Between work and play

In its sixth year, this children’s literature conclave pushes the boundaries of writing, reading and making books


A moment from Jumpstart 2010.
A moment from Jumpstart 2010.

It is always good to be reminded of the “all work and no play” adage. In its sixth year, Jumpstart, the annual conclave dedicated exclusively to children’s literature and organized by the German Book Office (GBO), New Delhi, looks at the idea of play from several angles.

“Play refers to the state of mind that encourages exploration,” says Samina Mishra who, along with Anita Roy and Manasi Subramaniam, forms the programming team for this edition of Jumpstart. “This can be achieved while you are playing hopscotch or climbing a tree or even reading a book,” she explains. In different sessions and workshops with writers, readers and makers of books for children, this theme will be analysed from manifold perspectives—as a philosophical concept, a practical challenge, a marketable idea.

To be held over two days, 25-26 August, in New Delhi, the festival is going to have its first Bangalore chapter too this year, on 28 August. “We are not only crossing territories by taking it outside the Capital but also going interdisciplinary, venturing into a whole new world of children’s media,” says Prashasti Rastogi, the GBO director. “We have experts coming in from Germany, Hong Kong and France, working with illustration, pedagogy, theatre, games, animation, storytelling, publishing, and more.”

The star attraction is going to be Nury Vittachi—one of the most successful, prolific, and widely translated children’s books writers in Asia—who will deliver the keynote address. “He is a maverick,” says Roy. “A presence like him at Jumpstart ensures that we are not always looking towards Europe, but are equally aware of children’s writing in an Asian context.” Vittachi, who blogs under the pseudonym “Mr Jam”, is the founding chairman of the Scholastic Asia Book prize, the Asia Literary Review, the Man Asian Literary prize and the Australia-Asia Literary Award.

While Asha Nehemiah, a children’s writer from India, and Sophie Benini Pietromarchi, an author-illustrator from Italy, will discuss “The Idea Of A Game”, at least two of the sessions will be devoted entirely to hands-on
exploration of interactive reading. One of these will be on augmented reality.

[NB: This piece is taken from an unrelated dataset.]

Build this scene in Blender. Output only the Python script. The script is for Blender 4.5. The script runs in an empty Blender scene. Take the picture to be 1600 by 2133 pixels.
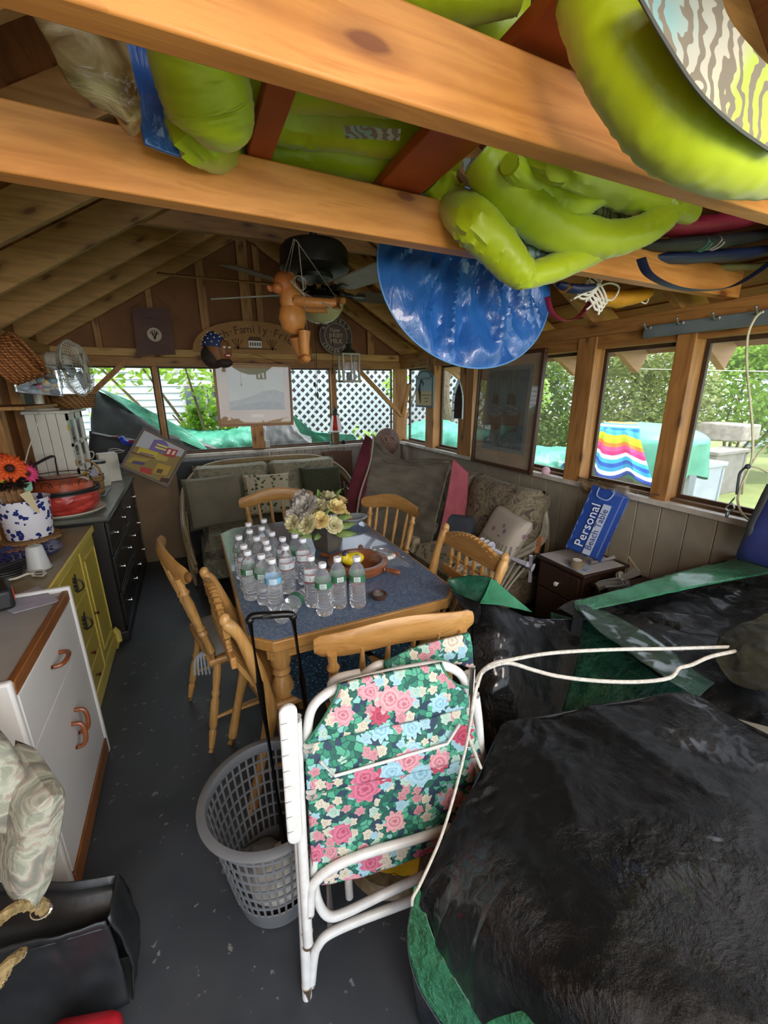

Anshumani Ruddra, a Bangalore-based author, game designer and screenwriter, will be conducting the second one with the aim of developing a “gamebook” by interacting with the audience.

“The content of children’s literature is migrating to virtual platforms,” says Roy. “We will be looking at the evolution of new forms of pedagogy that are trying to get the attention of children who are flitting between websites and hyperlinks.”

Grown-ups, too, will find much to hold their attention in these exchanges.